Given instruction: Quote the records below word for word, please, from the very first line through the one that contains "COL = S.collection", and nothing beyond it.

Records with scene code:
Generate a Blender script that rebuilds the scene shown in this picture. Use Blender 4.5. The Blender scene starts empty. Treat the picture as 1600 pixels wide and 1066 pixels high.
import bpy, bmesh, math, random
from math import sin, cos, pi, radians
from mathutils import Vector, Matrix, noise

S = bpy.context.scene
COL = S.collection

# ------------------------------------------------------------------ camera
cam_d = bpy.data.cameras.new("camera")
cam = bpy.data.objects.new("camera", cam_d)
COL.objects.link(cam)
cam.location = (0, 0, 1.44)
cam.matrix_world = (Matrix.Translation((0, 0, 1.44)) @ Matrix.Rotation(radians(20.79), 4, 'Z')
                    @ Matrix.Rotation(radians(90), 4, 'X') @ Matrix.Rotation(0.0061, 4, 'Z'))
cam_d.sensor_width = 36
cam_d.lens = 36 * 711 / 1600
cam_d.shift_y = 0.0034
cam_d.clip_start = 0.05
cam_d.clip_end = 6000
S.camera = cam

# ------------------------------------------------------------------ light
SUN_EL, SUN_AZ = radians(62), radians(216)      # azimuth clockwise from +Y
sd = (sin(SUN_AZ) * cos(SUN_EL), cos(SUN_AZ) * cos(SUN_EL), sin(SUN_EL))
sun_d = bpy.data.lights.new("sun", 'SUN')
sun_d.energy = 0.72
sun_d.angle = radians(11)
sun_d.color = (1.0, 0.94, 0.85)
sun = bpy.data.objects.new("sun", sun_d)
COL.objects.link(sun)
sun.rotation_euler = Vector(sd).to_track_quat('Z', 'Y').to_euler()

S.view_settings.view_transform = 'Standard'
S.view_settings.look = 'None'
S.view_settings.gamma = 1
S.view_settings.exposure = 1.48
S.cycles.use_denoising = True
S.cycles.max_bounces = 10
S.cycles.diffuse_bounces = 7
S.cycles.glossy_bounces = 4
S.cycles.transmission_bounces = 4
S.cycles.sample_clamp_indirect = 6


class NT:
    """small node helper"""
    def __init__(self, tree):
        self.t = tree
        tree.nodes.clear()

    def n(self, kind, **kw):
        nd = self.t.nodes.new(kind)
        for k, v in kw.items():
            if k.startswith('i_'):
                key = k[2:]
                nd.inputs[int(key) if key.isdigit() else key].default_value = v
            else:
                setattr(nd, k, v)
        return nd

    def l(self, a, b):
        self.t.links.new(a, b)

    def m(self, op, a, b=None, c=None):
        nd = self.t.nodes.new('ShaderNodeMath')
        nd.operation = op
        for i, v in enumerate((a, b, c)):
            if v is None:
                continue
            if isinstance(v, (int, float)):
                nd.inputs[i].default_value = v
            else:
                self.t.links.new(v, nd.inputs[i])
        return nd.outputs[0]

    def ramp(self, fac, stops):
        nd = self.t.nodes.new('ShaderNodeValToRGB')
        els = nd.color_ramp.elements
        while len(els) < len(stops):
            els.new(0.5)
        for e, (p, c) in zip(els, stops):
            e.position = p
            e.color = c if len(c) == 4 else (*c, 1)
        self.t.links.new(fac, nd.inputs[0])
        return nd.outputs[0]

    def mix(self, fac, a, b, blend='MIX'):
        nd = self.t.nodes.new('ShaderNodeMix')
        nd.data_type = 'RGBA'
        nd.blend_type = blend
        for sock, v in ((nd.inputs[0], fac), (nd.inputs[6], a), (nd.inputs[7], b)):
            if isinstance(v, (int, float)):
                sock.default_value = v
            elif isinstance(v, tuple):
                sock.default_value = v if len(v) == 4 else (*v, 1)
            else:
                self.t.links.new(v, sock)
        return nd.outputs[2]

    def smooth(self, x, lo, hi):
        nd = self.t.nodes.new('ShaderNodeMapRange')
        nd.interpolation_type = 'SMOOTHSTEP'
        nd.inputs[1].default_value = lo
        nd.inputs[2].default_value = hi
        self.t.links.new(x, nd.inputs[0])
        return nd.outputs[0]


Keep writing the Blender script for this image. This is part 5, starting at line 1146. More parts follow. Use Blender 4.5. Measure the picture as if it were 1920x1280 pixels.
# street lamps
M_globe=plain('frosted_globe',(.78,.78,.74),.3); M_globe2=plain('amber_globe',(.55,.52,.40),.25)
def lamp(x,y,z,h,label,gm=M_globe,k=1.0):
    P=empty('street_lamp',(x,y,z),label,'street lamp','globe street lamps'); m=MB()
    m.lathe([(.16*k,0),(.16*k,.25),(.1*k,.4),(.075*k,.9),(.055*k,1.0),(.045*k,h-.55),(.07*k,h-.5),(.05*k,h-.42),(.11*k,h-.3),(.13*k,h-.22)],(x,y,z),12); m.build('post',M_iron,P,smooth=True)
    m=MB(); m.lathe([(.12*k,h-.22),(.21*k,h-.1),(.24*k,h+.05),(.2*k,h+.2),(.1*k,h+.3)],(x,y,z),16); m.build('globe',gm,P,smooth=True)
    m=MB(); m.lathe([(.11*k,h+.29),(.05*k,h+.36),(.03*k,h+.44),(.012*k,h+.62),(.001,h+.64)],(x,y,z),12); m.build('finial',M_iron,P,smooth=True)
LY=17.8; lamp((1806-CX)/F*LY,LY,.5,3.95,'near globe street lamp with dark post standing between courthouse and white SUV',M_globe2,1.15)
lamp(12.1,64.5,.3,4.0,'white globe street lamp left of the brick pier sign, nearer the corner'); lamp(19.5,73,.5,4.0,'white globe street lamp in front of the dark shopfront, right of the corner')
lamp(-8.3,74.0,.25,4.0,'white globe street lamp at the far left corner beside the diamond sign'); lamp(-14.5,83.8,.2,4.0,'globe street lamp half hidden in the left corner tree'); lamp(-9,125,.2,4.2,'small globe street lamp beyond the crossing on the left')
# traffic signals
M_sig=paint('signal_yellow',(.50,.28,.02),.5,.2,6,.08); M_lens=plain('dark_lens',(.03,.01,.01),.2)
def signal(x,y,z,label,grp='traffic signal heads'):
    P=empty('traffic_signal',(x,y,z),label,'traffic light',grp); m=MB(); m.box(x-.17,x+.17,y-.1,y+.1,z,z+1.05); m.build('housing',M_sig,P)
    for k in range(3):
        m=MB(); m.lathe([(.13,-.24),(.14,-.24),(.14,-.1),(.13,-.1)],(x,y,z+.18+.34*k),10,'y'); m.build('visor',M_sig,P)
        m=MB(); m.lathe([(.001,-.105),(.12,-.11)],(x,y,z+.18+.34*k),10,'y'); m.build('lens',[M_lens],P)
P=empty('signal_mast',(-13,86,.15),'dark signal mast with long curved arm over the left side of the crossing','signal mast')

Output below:
Generate a Blender script that rebuilds the scene shown in this picture. Use Blender 4.5. The Blender scene starts empty. Treat the picture as 1600 pixels wide and 1066 pixels high.
import bpy, bmesh, math, random
from math import sin, cos, pi, radians
from mathutils import Vector, Matrix, noise

S = bpy.context.scene
COL = S.collection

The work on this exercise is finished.